Argentina on right path to solve fiscal deficit, boost energy output – Tecpetrol

By Thomson Reuters Mar 19, 2024 | 10:03 AM

By Marianna Parraga

HOUSTON (Reuters) – Argentina is in a “very bad” political situation, but is on the right path to encourage energy investment and remove its fiscal imbalances if a package of reforms proposed by President Javier Milei passes the Congress, CEO of producer Tecpetrol said on Tuesday.

Argentina this year has begun cutting planned imports of liquefied natural gas (LNG), a move seen as a first step to reduce the country’s fiscal deficit, Tecpetrol CEO Ricardo Markous said at the CERAWeek by S&P conference in Houston.

Building out needed infrastructure for exporting some of Argentina’s natural gas as LNG should be the long-term solution, Markous said.
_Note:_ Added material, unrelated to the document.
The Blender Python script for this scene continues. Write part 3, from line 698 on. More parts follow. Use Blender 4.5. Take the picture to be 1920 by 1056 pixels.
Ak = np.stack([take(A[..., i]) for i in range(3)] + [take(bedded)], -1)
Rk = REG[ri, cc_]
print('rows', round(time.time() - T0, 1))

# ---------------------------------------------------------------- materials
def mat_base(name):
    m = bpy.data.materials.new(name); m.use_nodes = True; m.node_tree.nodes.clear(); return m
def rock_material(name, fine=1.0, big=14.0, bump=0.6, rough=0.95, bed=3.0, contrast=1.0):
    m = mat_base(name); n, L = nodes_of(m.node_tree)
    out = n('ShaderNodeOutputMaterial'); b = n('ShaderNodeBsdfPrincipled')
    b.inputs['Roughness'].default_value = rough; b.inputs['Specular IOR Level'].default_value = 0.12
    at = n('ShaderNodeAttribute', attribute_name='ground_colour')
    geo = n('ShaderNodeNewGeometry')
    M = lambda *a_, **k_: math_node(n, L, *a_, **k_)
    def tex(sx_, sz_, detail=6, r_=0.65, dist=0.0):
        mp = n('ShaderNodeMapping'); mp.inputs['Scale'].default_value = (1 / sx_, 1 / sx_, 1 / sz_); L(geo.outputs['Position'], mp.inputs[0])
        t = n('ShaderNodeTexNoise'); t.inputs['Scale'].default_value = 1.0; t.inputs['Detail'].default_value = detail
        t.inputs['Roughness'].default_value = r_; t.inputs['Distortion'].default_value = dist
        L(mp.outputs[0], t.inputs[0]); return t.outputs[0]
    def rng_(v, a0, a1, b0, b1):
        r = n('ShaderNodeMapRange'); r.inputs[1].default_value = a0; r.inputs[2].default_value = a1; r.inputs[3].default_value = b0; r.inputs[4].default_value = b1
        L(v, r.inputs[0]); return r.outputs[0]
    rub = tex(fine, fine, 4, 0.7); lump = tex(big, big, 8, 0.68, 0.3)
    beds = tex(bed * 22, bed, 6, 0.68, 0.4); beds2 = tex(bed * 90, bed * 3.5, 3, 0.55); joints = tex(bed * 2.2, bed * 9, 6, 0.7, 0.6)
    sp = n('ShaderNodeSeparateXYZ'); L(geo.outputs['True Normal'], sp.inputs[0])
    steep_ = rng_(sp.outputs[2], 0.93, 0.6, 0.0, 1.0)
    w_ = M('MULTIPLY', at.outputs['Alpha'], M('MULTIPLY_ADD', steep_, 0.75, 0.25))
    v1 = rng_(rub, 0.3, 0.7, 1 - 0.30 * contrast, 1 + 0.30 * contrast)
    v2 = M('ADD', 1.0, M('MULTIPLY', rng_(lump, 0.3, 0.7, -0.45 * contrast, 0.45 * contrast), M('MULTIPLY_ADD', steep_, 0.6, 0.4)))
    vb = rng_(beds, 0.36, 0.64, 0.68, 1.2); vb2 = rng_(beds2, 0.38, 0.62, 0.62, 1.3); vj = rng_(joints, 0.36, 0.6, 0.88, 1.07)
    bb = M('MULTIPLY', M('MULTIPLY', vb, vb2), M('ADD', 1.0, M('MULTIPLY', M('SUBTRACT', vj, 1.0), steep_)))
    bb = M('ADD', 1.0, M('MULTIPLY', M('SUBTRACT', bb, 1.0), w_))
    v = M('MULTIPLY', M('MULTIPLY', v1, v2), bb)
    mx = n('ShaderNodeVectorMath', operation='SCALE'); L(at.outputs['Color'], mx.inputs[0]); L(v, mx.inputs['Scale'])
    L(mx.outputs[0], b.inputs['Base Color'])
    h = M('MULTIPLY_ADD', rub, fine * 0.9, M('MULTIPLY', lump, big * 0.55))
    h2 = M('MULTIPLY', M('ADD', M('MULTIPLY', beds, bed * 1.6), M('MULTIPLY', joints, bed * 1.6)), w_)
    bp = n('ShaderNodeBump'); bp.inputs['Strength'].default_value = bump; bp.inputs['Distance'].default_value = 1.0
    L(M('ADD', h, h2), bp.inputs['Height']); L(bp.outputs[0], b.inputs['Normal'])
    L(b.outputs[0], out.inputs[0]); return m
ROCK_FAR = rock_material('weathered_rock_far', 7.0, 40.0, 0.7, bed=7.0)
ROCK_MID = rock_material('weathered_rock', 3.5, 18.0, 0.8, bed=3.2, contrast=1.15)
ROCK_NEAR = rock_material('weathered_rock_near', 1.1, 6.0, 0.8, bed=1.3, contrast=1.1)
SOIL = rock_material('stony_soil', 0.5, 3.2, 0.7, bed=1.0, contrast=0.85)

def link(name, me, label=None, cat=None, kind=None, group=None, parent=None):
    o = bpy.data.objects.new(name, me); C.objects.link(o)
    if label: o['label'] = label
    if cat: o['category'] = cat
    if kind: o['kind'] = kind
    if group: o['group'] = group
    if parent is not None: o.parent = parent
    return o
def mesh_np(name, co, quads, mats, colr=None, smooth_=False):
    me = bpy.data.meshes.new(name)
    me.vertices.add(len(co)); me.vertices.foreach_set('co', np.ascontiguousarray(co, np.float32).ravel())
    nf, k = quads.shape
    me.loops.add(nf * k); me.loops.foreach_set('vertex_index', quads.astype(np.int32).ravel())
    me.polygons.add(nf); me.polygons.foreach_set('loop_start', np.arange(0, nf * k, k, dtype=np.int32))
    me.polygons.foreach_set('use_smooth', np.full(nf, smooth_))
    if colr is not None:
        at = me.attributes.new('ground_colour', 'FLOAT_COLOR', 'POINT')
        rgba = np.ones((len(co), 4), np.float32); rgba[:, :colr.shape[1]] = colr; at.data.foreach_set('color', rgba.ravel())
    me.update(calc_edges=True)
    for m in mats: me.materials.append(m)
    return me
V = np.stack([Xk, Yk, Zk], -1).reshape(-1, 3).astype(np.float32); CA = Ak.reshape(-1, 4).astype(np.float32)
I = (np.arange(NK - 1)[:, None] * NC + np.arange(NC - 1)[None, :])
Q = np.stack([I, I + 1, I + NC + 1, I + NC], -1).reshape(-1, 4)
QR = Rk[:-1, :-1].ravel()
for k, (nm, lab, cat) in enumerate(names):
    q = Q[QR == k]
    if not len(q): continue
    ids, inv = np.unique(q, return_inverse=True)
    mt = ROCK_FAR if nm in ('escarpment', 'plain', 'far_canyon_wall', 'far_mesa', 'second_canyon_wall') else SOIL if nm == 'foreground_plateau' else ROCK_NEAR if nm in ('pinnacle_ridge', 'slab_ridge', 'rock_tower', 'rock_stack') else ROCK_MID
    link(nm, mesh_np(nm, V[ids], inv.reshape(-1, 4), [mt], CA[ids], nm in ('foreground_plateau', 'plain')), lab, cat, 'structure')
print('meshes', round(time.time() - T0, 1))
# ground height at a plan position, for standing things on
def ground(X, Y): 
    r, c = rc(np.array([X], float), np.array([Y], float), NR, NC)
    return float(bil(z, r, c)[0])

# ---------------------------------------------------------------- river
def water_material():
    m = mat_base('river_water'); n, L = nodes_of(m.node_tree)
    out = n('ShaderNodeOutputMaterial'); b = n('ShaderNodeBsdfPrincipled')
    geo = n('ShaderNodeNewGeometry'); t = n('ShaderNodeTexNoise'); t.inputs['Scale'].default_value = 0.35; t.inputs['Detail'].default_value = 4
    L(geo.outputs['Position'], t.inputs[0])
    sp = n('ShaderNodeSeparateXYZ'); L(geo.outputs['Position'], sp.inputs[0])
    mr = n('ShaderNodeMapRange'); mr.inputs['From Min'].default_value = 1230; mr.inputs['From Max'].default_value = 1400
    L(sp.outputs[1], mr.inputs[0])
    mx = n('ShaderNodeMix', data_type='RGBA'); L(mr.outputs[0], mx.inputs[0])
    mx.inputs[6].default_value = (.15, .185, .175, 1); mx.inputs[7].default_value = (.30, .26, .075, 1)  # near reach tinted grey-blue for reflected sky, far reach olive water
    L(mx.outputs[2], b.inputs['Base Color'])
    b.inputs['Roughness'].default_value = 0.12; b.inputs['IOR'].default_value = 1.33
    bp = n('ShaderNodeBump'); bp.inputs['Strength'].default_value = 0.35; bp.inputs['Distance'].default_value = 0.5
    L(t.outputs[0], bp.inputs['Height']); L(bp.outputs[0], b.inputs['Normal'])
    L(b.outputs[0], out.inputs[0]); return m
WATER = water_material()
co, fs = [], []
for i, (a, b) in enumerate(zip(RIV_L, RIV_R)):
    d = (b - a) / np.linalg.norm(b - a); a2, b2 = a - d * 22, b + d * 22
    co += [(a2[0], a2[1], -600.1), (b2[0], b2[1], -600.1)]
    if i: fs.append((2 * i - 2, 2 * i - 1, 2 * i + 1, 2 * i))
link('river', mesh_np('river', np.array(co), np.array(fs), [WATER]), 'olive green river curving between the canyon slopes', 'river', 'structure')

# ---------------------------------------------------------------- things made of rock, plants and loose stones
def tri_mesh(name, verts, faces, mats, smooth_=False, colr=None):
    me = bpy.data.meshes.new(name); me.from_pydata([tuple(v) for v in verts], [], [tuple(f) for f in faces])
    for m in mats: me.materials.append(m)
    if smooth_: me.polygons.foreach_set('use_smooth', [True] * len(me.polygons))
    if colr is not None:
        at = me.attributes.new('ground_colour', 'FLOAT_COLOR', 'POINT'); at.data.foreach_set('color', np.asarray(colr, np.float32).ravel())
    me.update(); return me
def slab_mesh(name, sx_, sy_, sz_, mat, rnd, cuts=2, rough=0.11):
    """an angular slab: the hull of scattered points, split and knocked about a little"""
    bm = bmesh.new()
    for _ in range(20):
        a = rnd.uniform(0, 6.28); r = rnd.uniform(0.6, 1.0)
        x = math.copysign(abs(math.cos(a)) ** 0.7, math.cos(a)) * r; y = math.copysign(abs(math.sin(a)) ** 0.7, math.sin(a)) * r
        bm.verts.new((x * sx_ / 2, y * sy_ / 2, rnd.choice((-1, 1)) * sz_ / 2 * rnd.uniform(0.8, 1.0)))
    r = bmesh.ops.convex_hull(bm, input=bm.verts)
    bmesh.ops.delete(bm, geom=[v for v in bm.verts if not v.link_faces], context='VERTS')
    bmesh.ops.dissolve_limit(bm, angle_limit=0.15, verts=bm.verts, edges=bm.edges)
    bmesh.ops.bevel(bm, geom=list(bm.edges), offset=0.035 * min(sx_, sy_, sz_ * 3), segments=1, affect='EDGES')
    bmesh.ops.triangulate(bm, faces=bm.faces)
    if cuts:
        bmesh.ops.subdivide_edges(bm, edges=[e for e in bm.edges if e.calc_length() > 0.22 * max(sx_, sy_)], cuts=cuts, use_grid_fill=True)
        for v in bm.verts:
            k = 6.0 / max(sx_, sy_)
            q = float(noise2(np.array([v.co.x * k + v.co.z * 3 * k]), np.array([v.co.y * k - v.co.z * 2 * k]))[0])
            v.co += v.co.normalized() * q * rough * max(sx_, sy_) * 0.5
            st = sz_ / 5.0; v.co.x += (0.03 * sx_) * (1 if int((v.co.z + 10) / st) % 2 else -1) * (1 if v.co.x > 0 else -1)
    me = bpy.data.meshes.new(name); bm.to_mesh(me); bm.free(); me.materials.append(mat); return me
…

However, Argentina’s senate last week rejected Milei’s sprawling “mega decree” of economic reforms, a major blow to the libertarian leader’s austerity agenda. That plan included removing long-standing energy subsidies to solve a balance of payments deficit mainly caused by energy imports, including gas from Bolivia and liquefied natural gas (LNG) cargoes.

At least two large projects to produce and export LNG in Argentina, one involving Malaysia’s Petronas and another by Tecpetrol, are under discussion. Energy executives have said the reform is needed to secure fair export prices and an adequate return on their investment.

“The politicians (in Argentina) are realizing that the best way to monetize the gas reserves is through LNG,” Markous said.

Markous said some shale gas plays in Argentina are more competitive in terms of production costs and speed than some U.S. regions, but amid the current economic situation and the fiscal measures to come, a further reduction in production costs is needed.

If Milei’s reforms are approved, Argentina could see a surplus in its energy trade balance this year, compared with large deficits in previous years, while oil production could reach up to 1.5 million barrels per day (bpd) in the coming years from about 700,000 bpd last year, Markous added.